(260f) Bubble Size Reduction in Electric Field Optimised Fluidized Beds: Simulations and Experiments

Authors: 
van Ommen, J. R., Delft University of Technology
Kleijn van Willigen, F., Delft University of Technology
van Turnhout, J., Delft University of Technology
van den Bleek, C., Delft University of Technology


The reduction of the size of bubbles can improve the performance of gas-solid fluidized beds significantly. For chemical processes, both the selectivity and the conversion may improve; for physical processes such as coating or granulation of particles, the control of bubble size may lead to better-defined product properties. However, the control of bubbles is difficult to achieve without methods that use a lot of energy and/or deteriorate the fluidization behaviour. We present results of a method that decreases the size of bubbles while maintaining the advantages of fluidized beds. It will be shown how the application of low-energy electric fields in fluidized beds can reduce the bubble size up to 80% while maintaining the free movement of particles so essential to fluidization. The electrical cost of applying these electric fields is as low as 50 W/m3.

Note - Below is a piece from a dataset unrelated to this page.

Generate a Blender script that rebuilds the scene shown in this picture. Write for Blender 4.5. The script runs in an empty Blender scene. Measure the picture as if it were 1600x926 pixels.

Experimental results will be presented for Geldart A and B glass beads in the bubbling fluidization regime. A number of parameters influence the effect that applied electric fields have on the bubble reduction, such as the size and the dielectric properties of the particles, as well as the frequency and strength of the field. Larger particles show a more drastic decrease in bubble size than smaller particles: a maximum of 80 % bubble diameter reduction for 700 um glass beads vs. a reduction of 25% for 77 um glass beads. For different bed materials, shifts in optimal field strengths and frequencies are observed.

On a particle level, the electric fields cause an electric polarization of the individual particles ? the net charge on the particles remains zero. However, the polarization results in particle-particle forces. We will show by discrete particle CFD simulations that this leads to the formation of structures on the particle level and the reduction of the bubble size. By experiments with ozone conversion in an electric field optimised fluidized bed, it is demonstrated that a bubble size reduction indeed leads to a significant increase of conversion in case of a mass-transfer-limited reaction.